As I left Carrion de los Condes I fell into step with a German gentleman I had met yesterday, Dirk. We had a great conversation as we walked. He is from East Germany and told me he was originally with a ballet troupe, but then he was got interested in directing the ballets, went from their into photographs but he wanted the story also. So now he makes film documentaries. He was explaining to me that most of the younger generation has left East Germany for West Germany and now there are a majority of older persons. He made a documentary about this expressing the stories of the older people who miss their families and indeed, miss an entire generation. They used theater, dance, and put it all together in a film. His mother was one of the dancers.
He said he also left for about 20 years. His home was in a mining area and it was gutted and ugly. He left and at one point was living in Sydney Australia when his father turned 70. He realized his parents would not be around for ever and decided to return home and be near them. So now he has coffee each morning with his father before he heads to work. He talked quite a bit about the importance of inter-generational contact and that being one of the things he is enjoying about the Camino. It´s true. There is Richard from Australia who is 80 and Fabienne from Switzerland who is 19 and everything in between. Actually I briefly saw a family from France and they had their 16 year old son and 11 year old daughter with them. Last Sunday I was at mass in Boadilla and just sitting there after church when in walked Leif and Karin, an older couple from Sweden who I had not seen since sharing breakfast with them and then they were off to find a dentist (he had broken off his front tooth). It was so wonderful to see them as they greeted me with hugs. Yes, the inter-generational relationships are important.

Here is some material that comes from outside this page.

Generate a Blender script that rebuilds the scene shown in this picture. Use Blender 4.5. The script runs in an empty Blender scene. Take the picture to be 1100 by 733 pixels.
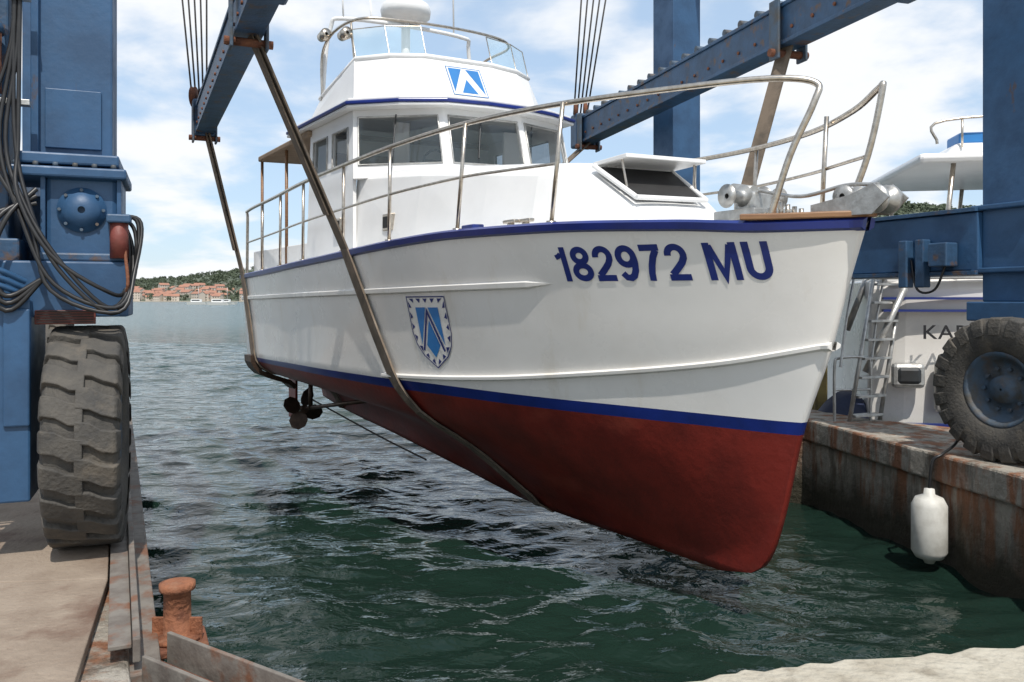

Today the computer is about 10 feet from my bed, so I´ll try to upload some more pictures. May you have a good conversation with someone older or younger than you today. Bueno Camino!
1 comment:
Cathy,
Your reflections, observations, and relationships are so rich. Thank you for sharing them with us. I keep thinking of that wonderful Celtic prayer that has the refrain "Deep Peace to you" as I read of your journey. Bueno Camino!